All six of the popular Lone Wolf and Cub series of films (from 1972 to 1974) based upon the manga by Kazuo Koike are released in one set by AnimEigo, each featuring Tomisaburo Wakayama as the shogun hero: Sword of Vengeance (1972), Baby Cart at the River Styx (1973), Baby Cart to Hades (1972), Baby Cart in Peril (1972), Baby Cart in the Land of Demons (1973), and finally, White Heaven in Hell (1974).
Also, with ample time before Halloween, Redemption has released Mario Bava's underrated chiller Hatchet For the Honeymoon (1970).

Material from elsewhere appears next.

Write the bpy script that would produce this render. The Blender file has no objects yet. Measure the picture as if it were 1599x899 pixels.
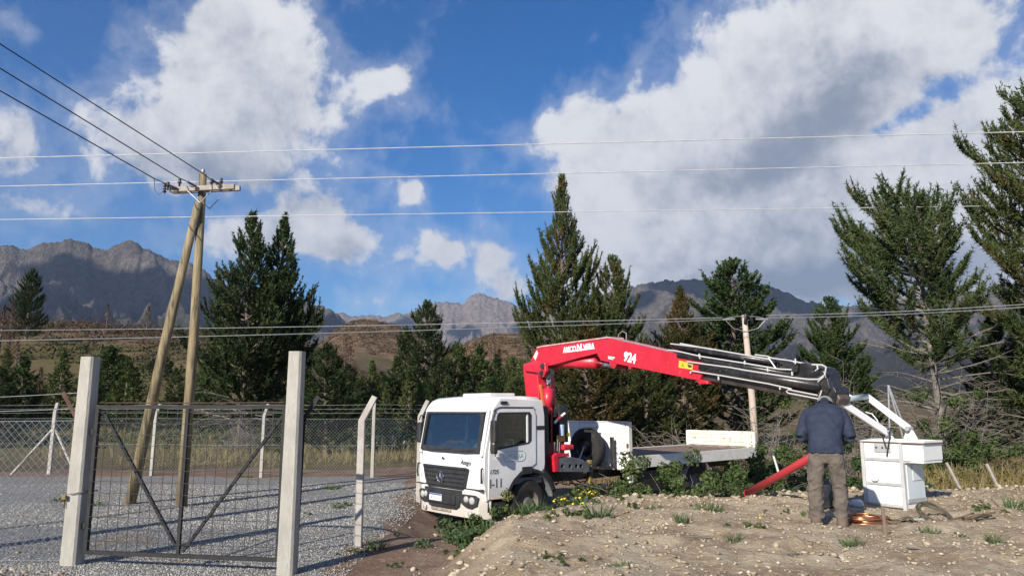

Flicker Alley also has a couple of DVD/Blu-Ray combo packs for the widescreen aficionado this week. This week happens to also be the 60th anniversary of the widescreen process, Cinerama, which changed the scope of movies forever, in order to compete with television. 1952's This is Cinerama introduced movie goers to a whole new movie experience unlike any before. Also, lovers of the big screen process will be thrilled with another combo release: 1958's Windjammer: the Voyage of the Christian Radich. This chronicle of the Norwegian vessel, travelling from Oslo to the Caribbean was the only film to be shot in the Cinemiracle process. Largely unseen since its release, this has been painstakingly restored; and both of these are sure to be collector's items.